The New York Times claimed earlier this month that “two people with knowledge
of police procurements said that Dr. Kyaw Kyaw Htun’s companies supply most of
the imported Western surveillance technology for the Myanmar police.“
Oxygen Forensics
LLC told me that “our records indicate the sale of only one license (in Jan
2019) to organisations in Myanmar.” This would have been immediately after
Cellebrite claims that they stopped business in Myanmar and cancelled their
products’ licences there, though there is no evidence of a direct connection.
Oxygen Forensics
declined to respond to a follow-up question about whether their Myanmar
end-user was a government or private-sector organisation. They also said that
“we are unable to monitor the use of our technology but when we are made aware
of its use in a way which does not conform to our EULA, international law, or
Oxygen Forensic ideals, these licenses are noted, as are the end users, and
they cannot be renewed.” They declined to say whether they had done this with
their Myanmar customer.
3rd Eye Techno Solutions requested questions in writing, but has declined to respond so far.
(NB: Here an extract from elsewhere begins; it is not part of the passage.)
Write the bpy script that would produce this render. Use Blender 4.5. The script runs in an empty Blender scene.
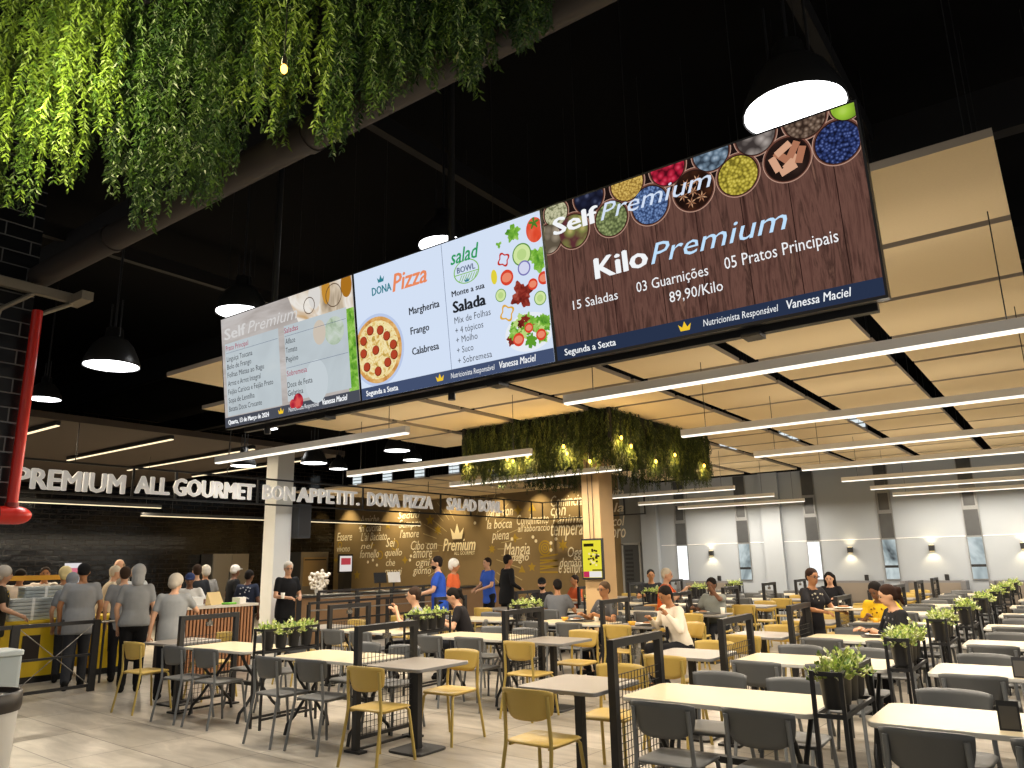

MySpace International has not responded to phone calls or emails.
There are growing trade controls on this kind of hardware and software. In December 2019, forty-two countries from Russia to the USA, meeting under the Wassenaar Arrangement, agreed to add a range of communications monitoring technologies, digital investigative and digital forensics tools to their export controls, requiring licences for their international transfer.
Since October
2020, therefore, the US has duly required export licences for “Systems,
Equipment and Components for Defeating, Weakening or Bypassing Information
Security“. (This rule came into force after the Oxygen Forensics exports for
which there is public evidence. There’s no suggestion that any of the companies
named in this post have acted unlawfully, or are guilty of any other
wrongdoing. And there’s no evidence so far about how Oxygen Forensics’ products
may have been used or misused in Myanmar).
The EU is seeking to regulate trading of digital forensics tools too: the European Parliament agreed new export control rules in March 2021, which still need to be signed off by the Council.